Published online by Cambridge University Press: 05 April 2013
Hunting, combat sports, and contact sports
To begin at the beginning, both humans and many species of animals hunt. In so far as hunting is a question of using violence to catch, overcome, and kill a living creature, unquestionably it has certain things in common with warfare. Unless the animals are driven to be killed, physical effort and/or skill play an important role. So does chance in the form of a sudden gust of wind that may carry the hunter’s scent, or, in the days of edged weapons, deflect his arrow from its intended target. Hunting also involves strategy, although it differs from the kind commonly used in war. Not many animals will stand and fight the hunter just as he fights them, and almost none will do so unless it is cornered first. Even if it is, normally precautions are taken to ensure that the killing is one-sided. That is why, in English, hunting is also known as the “chase,” from the French chasse, “pursuit.” Semantically it is closely associated with its opposite, to flee; the same is true of its German and Dutch equivalents, Jagd and jacht.

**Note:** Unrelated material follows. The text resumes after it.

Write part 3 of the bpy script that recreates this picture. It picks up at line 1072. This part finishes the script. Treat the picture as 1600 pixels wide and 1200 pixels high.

Other similarities between hunting and war, specifically including the willingness to shed blood and the outdoor life that both require, do not have to be explained in any great detail. Plato at one point claimed that war was simply a different form of hunting, which was not meant exactly as a compliment to soldiers. Xenophon and Machiavelli, both of whom had commanded men in war, saw things in a different light. To them it was a useful form of military training. Pigsticking and other forms of big-game hunting continued to be advertised as such down to the last years of the nineteenth century. Warriors of all periods have often hunted during their leisure hours. For example, the Roman Emperor Hadrian is said to have incurred a scar when hunting, causing him to grow a beard and ending a centuries-old tradition when Romans had shaved. During the Middle Ages, and indeed for centuries after they had ended, hunting was the warrior’s sport par excellence; before he was killed at the ripe old age of twenty-six, World War I flying ace Manfred von Richthofen spent his leave hunting.